LONDON (Reuters) - Iraqi Kurdistan's crude oil is plentiful and easy to get at, rare among undeveloped energy resources. The man managing it, a former North Sea engineer and consultant turned politician, knows how to attract investment.

But the companies working there under contracts with the semi-autonomous Kurdistan Regional Government (KRG) are not getting much out, and they are not getting paid, all because of a dispute over control with the national government in Baghdad.

Despite the row, rooted deep in the tinderbox politics of Iraq, ever bigger oil companies are moving into the northern region, angering Baghdad with their seal of corporate approval for a government that is seeking more autonomy in one of the most volatile parts of the world.

Something has to give.

"The northward migration continues," said a senior oil executive involved in Iraq. "And this could well be the tipping point."

Output in this mountainous region bordering Turkey, Syria and Iran is an on-off trickle for now in global terms but, given the right investment and an export route, it could reach 1 million barrels per day by 2014, and 2 million five years later, according to Ashti Hawrami, the KRG natural resources minister.

That would be more than Libya, the North African producer whose civil war outage led to a sharp jump in prices last year.

Hawrami worked in Scotland for the British National Oil Company in the 1970s and early 1980s. He later ran an oil services firm, then moved into consulting before becoming a KRG minister in 2006.

Oil men admire his commercial savvy. They say he understands that companies have a simple need for returns that justify investments, in stark contrast to suspicious governments they deal with elsewhere in the Middle East.

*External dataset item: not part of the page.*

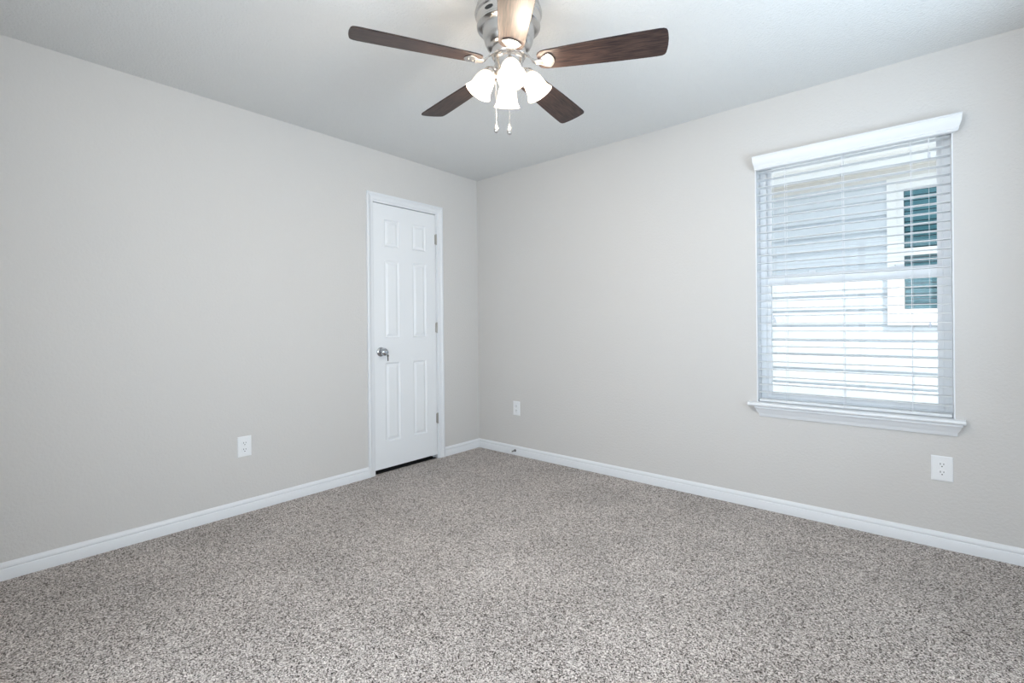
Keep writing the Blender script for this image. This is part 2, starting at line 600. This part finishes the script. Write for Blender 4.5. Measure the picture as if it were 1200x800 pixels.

"The difference is that they want us here while in the south of Iraq, it feels like they don't," said one oil executive.

The sticking point for KRG development is that Baghdad has jurisdiction over all exports, and contests the validity of contracts signed with the Kurdish government in Arbil.

It tries to keep the region on a tight leash, limiting supplies of fuel and restricting its flow of cash under an entitlement based on 17 percent of the country's oil export income.

There is much friction, claim and counter-claim over the arrangements, and in its most recent act of protest, the KRG halted oil exports in April, saying Baghdad owed $1.5 billion.

In 2002 Turkish company Genel Enerji blazed an exploration trail to the region. Norwegian company DNO and others followed after the U.S.-led invasion of Iraq in 2003.

Now more than 40 foreign companies are drilling in oil territory so rich that in some places the crude seeps out of the hillside and collects in the valley below.

Proven reserves in Iraqi Kurdistan of 45 billion barrels amount to more than a third of the national total of 143 billion recorded in BP's annual statistical review, where Iraq accounts for 8.7 percent of all the world's known oil.